«La régulation MIF2 est marquée par un état d’esprit vieux de cinq ou six ans»

Selon Stéphane Giordano, la méthode de travail et le rythme des législateurs et régulateurs ne sont pas adaptés à la réalité économique
Solenn Poullennec

Alors que la Commission européenne a refermé la semaine dernière la consultation lancée sur son nouveau chantier de régulation financière, l’Union des marchés de capitaux, Stéphane Giordano, président de l’Association française des marchés financiers (Amafi), tire les leçons du processus d’adoption de la dernière réforme européenne des marchés, MIF2. Censée garantir une meilleure transparence sur les marchés, la réforme, présentée en 2011, a été adoptée l’année dernière. Sa mise en œuvre est en train d’être déclinée par les autorités européennes, avant une entrée en vigueur en 2017.

L’Agefi: Vous vous félicitez du lancement de l’Union des marchés de capitaux mais vous déplorez, dans votre réponse à la Commission, la lenteur du processus législatif européen. Pourquoi?

Stéphane Giordano: Le mécanisme législatif européen se traduit par un «effet retard» dont MIF2 a été la parfaite illustration. On se retrouve aujourd’hui avec des textes qui sont marqués par un état d’esprit qui prévalait il y a cinq ou six ans ; or, la réalité économique évolue plus vite que cela. MIF a une vision plutôt punitive des marchés financiers et contient des mesures qui pénalisent les apporteurs de liquidité, comme certaines obligations de permanence de cotation pour les market makers. Aujourd’hui, avec l’Union des marchés de capitaux, on est dans une autre vision, fondée sur un partage du risque parmi les intervenants financiers, ce qui suppose davantage de flexibilité dans les marchés financiers, et ne peut fonctionner qu’avec une contribution importante des market makers.

Autre exemple, dans l’Union des marchés de capitaux, il est dit que la recherche est nécessaire au financement des petites et moyennes entreprises. Or, MIF2 considère la recherche comme un «avantage», et les mesures proposées en conséquence sont de nature à réduire fortement l’offre en la matière, au détriment de la couverture des petites et moyennes entreprises.

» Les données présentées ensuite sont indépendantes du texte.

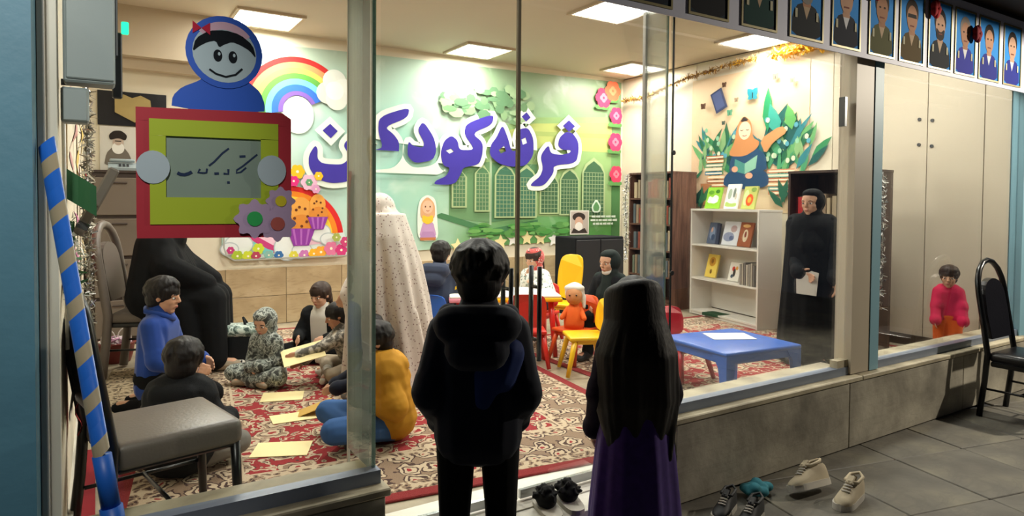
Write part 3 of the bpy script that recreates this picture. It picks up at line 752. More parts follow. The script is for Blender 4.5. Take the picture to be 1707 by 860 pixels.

Quels aspects du processus législatif pourraient être améliorés?

On peut considérer que le propre d’un mécanisme législatif est d’être long, mais le vrai problème, c’est que ce temps long est associé à un effet irrémédiable, même lorsque des dispositions s’avèrent inadaptées ou contre-productives. Par exemple, dans le cadre de MIF2, les législateurs ont instauré un double plafond pour forcer la transparence pré-trade sur les actions. Diminuer la part du «dark trading» sur les actions peut être un objectif légitime, mais le mécanisme qui est proposé n’est pas le bon, comme l’a d’ailleurs reconnu récemment le député européen et rapporteur du texte, Markus Ferber. Malheureusement, comme ce dispositif est fixé «en niveau 1», on ne peut pas revenir dessus, sauf à le faire par un autre texte législatif, de maturation également longue. Il faudrait disposer de processus permettant de revenir sur un texte inadapté, ou du moins d’en suspendre l’application le temps d’en déterminer l’effet réel. Aux Etats-Unis, quand une règle s’avère inadaptée, il y a une flexibilité qui est offerte par les «no-actions letters», édictées par le régulateur, et qui permettent de différer l’application du texte incriminé. En outre, certaines notions utilisées par différentes réglementations devraient être définies de manière transversale, plutôt que de manière ad hoc, et finalement contradictoire, par chaque nouveau texte.

Comment améliorer l’écriture et la mise en œuvre technique des législations?

Instaurer des «no-action letters» n’est pas forcément faisable en droit européen. En revanche, il y a des choses très simples, comme de prévoir qu’une réglementation ne s’applique pas en bloc mais par lots dans la durée. Le fait que des pans de régulations s’appliquent en bloc fait que le dialogue entre l’industrie et les régulateurs se dégrade au fur et à mesure que l’échéance d’application approche. Il faudrait aussi systématiser des analyses d’impact beaucoup plus détaillées, en amont et en aval de la mise en œuvre des textes, et dont les conclusions soient réellement prises en compte. Par exemple, on va devoir appliquer en janvier 2017 de nouveaux pas de cotation aux marchés actions, sans avoir mesuré l’impact de cette mesure à un niveau autre que théorique. Aux Etats-Unis, les régulateurs et les opérateurs de marché estiment qu’il y a un certain nombre de sujets sur les pas de cotation et ils ont lancé un programme pilote. Il faudrait que le processus européen gagne en pragmatisme.